Request -
Print exactly the lines from the first one down to the line containing "COL = SC.collection", both ends included, with no pictures and nothing else.
** START Source material **
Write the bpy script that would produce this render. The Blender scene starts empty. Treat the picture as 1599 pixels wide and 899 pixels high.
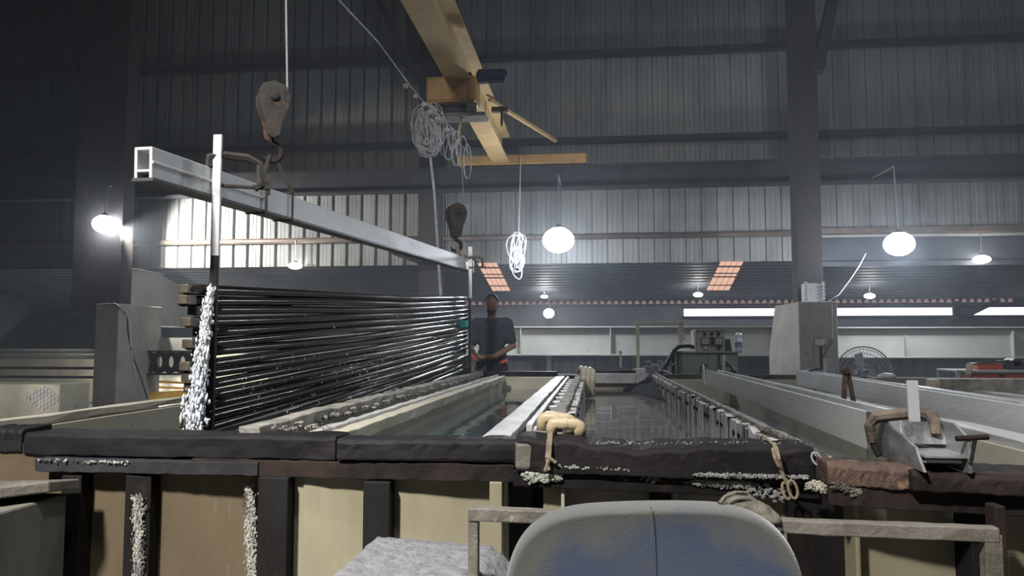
import bpy, bmesh, math, random
from mathutils import Vector, Matrix, Euler
from math import radians as R, pi, sin, cos, sqrt
random.seed(7)
SC = bpy.context.scene
COL = SC.collection

# ------------------------------------------------------------------ camera
FPX = 1200.0
cam_data = bpy.data.cameras.new('camera')
cam_data.sensor_width = 36.0
cam_data.lens = FPX / 1599 * 36.0
cam_data.clip_start = 0.05
cam_data.clip_end = 200
cam = bpy.data.objects.new('camera', cam_data)
COL.objects.link(cam)
cam.location = (0, 0, 1.2)
cam.rotation_euler = (R(90 + 4.17), 0, R(6.1))
SC.camera = cam
CM = Euler(cam.rotation_euler).to_matrix()

def ray(px, py):
    return CM @ Vector(((px - 799.5) / FPX, -(py - 449.5) / FPX, -1))
def at(px, py, Y):
    d = ray(px, py); t = Y / d.y
    return Vector((d.x * t, Y, 1.2 + d.z * t))
def atz(px, py, z):
    d = ray(px, py); t = (z - 1.2) / d.z
    return Vector((d.x * t, d.y * t, z))
def atx(px, py, X):
    d = ray(px, py); t = X / d.x
    return Vector((X, d.y * t, 1.2 + d.z * t))

# ------------------------------------------------------------------ world, exposure
w = bpy.data.worlds.new('world'); SC.world = w
w.use_nodes = True
bg = w.node_tree.nodes['Background']
bg.inputs[0].default_value = (0.55, 0.66, 0.9, 1)
bg.inputs[1].default_value = 0.2
SC.view_settings.view_transform = 'Standard'
SC.view_settings.look = 'None'
SC.view_settings.exposure = 0.0
SC.view_settings.gamma = 1.0
SC.view_settings.use_curve_mapping = False
SC.cycles.volume_step_rate = 4
SC.cycles.volume_max_steps = 64
SC.cycles.max_bounces = 6

def area(name, loc, rot, size, power, col, spread=180):
    l = bpy.data.lights.new(name, 'AREA'); l.shape = 'DISK'; l.size = size
    l.energy = power; l.color = col; l.spread = R(spread)
    o = bpy.data.objects.new(name, l); COL.objects.link(o)
    o.location = loc; o.rotation_euler = [R(a) for a in rot]
    return o
# high-bay lamps of the hall that hang above and behind the camera
area('highbay_light', (-2.2, -1.8, 5.3), (44, 0, -20), 0.5, 345, (1.0, 0.97, 0.92), 110)
area('highbay_light', (0.5, 0.5, 7.8), (14, 0, 0), 0.5, 110, (0.95, 0.97, 1.0), 120)
area('highbay_light', (3.5, 5.5, 8.2), (10, 0, 0), 0.6, 110, (0.92, 0.96, 1.0))

# ------------------------------------------------------------------ materials
MATS = {}
def mat(name, c1, c2=None, scale=6, rough=0.6, metal=0.0, bump=0.0, streak=(1, 1, 1), lo=0.4, hi=0.65,
        c3=None, scale3=25, lo3=0.58, hi3=0.68, streak3=None, rough2=None, bscale=40, spec=0.5, detail=6):
    m = bpy.data.materials.new(name); m.use_nodes = True
    nt = m.node_tree; N = nt.nodes; L = nt.links
    b = N['Principled BSDF']
    b.inputs['Roughness'].default_value = rough
    b.inputs['Metallic'].default_value = metal
    b.inputs['Specular IOR Level'].default_value = spec
    tc = N.new('ShaderNodeTexCoord')
    def noise(sc, st, det=detail):
        mp = N.new('ShaderNodeMapping'); mp.inputs['Scale'].default_value = st
        L.new(tc.outputs['Object'], mp.inputs[0])
        n = N.new('ShaderNodeTexNoise'); n.inputs['Scale'].default_value = sc
        n.inputs['Detail'].default_value = det; n.inputs['Roughness'].default_value = 0.62
        L.new(mp.outputs[0], n.inputs[0]); return n
    def ramp(n, a, c):
        r = N.new('ShaderNodeMapRange'); r.inputs[1].default_value = a; r.inputs[2].default_value = c
        L.new(n.outputs[0], r.inputs[0]); return r
    if c2 is None: c2 = tuple(x * 0.8 for x in c1)
    mx = N.new('ShaderNodeMix'); mx.data_type = 'RGBA'
    r1 = ramp(noise(scale, streak), lo, hi)
    L.new(r1.outputs[0], mx.inputs[0])
    mx.inputs[6].default_value = (*c1, 1); mx.inputs[7].default_value = (*c2, 1)
    out = mx.outputs[2]
    if c3:
        m3 = N.new('ShaderNodeMix'); m3.data_type = 'RGBA'
        r3 = ramp(noise(scale3, streak3 or streak), lo3, hi3)
        L.new(r3.outputs[0], m3.inputs[0]); L.new(out, m3.inputs[6]); m3.inputs[7].default_value = (*c3, 1)
        out = m3.outputs[2]
    L.new(out, b.inputs['Base Color'])
    if rough2 is not None:
        rr = N.new('ShaderNodeMapRange'); rr.inputs[3].default_value = rough; rr.inputs[4].default_value = rough2
        L.new(r1.outputs[0], rr.inputs[0]); L.new(rr.outputs[0], b.inputs['Roughness'])
    if bump:
        bn = noise(bscale, streak)
        bp = N.new('ShaderNodeBump'); bp.inputs['Strength'].default_value = bump; bp.inputs['Distance'].default_value = 0.02
        L.new(bn.outputs[0], bp.inputs['Height']); L.new(bp.outputs[0], b.inputs['Normal'])
    MATS[name] = m
    return m
def emis(name, col, s):
    m = bpy.data.materials.new(name); m.use_nodes = True
    nt = m.node_tree; nt.nodes.clear()
    e = nt.nodes.new('ShaderNodeEmission'); e.inputs[0].default_value = (*col, 1); e.inputs[1].default_value = s
    o = nt.nodes.new('ShaderNodeOutputMaterial'); nt.links.new(e.outputs[0], o.inputs[0])
    MATS[name] = m; return m

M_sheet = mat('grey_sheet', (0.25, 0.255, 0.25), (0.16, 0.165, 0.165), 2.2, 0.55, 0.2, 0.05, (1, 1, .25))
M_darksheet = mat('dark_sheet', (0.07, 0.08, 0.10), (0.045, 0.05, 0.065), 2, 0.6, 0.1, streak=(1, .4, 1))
M_lowsheet = mat('low_sheet', (0.17, 0.19, 0.21), (0.12, 0.13, 0.15), 2, 0.6, 0.1)
M_steel = mat('dark_steel', (0.034, 0.035, 0.04), (0.022, 0.02, 0.022), 4, 0.7, 0.0, 0.1, spec=.2)
M_colsteel = mat('column_steel', (0.045, 0.041, 0.041), (0.028, 0.026, 0.028), 3, 0.7, 0, 0.1, (1, 1, .3), c3=(.085, .06, .048), scale3=6, spec=.2)
M_girt = mat('girt_paint', (0.16, 0.12, 0.10), (0.10, 0.08, 0.07), 5, 0.5, 0.1, 0.1)
M_conc = mat('concrete', (0.31, 0.295, 0.27), (0.23, 0.22, 0.20), 2.5, 0.85, 0, 0.35, c3=(.09, .085, .08), scale3=9, lo3=.62, hi3=.8)
M_floor = mat('floor_concrete', (0.13, 0.13, 0.125), (0.08, 0.08, 0.08), 1.2, 0.5, 0, 0.2)
M_girder = mat('girder_paint', (0.36, 0.36, 0.33), (0.29, 0.29, 0.27), 1.4, 0.6, 0, 0.05, c3=(.16, .15, .14), scale3=5, lo3=.68, hi3=.74)
M_yellow = mat('crane_yellow', (0.46, 0.32, 0.15), (0.36, 0.25, 0.12), 3, 0.5, 0, 0.1, c3=(.13, .09, .05), scale3=9, lo3=.64, hi3=.75)
M_hoisty = mat('hoist_yellow', (0.42, 0.23, 0.06), (0.30, 0.17, 0.05), 4, 0.5, 0, 0.1, c3=(.08, .05, .03), scale3=14, lo3=.64, hi3=.75)
M_railY = mat('rail_yellow', (0.85, 0.48, 0.05), (0.7, 0.4, 0.05), 4, 0.5)
M_blue = mat('motor_blue', (0.03, 0.05, 0.10), (0.02, 0.03, 0.06), 8, 0.5, 0.2)
M_alu = mat('aluminium', (0.60, 0.61, 0.62), (0.46, 0.47, 0.48), 2.5, 0.5, 0.35, 0.12, (1, .35, 1), c3=(.30, .30, .31), scale3=7, lo3=.6, hi3=.75)
M_aludirty = mat('aluminium_stained', (0.30, 0.305, 0.31), (0.09, 0.092, 0.095), 7, 0.5, 0.3, 0.15, (1, .5, 1), lo=.42, hi=.6)
M_bar = mat('bar_dark', (0.10, 0.10, 0.10), (0.06, 0.06, 0.06), 5, 0.5, 0.4, 0.1)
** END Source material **
Output of the exercise -
Write the bpy script that would produce this render. The Blender scene starts empty. Treat the picture as 1599 pixels wide and 899 pixels high.
import bpy, bmesh, math, random
from mathutils import Vector, Matrix, Euler
from math import radians as R, pi, sin, cos, sqrt
random.seed(7)
SC = bpy.context.scene
COL = SC.collection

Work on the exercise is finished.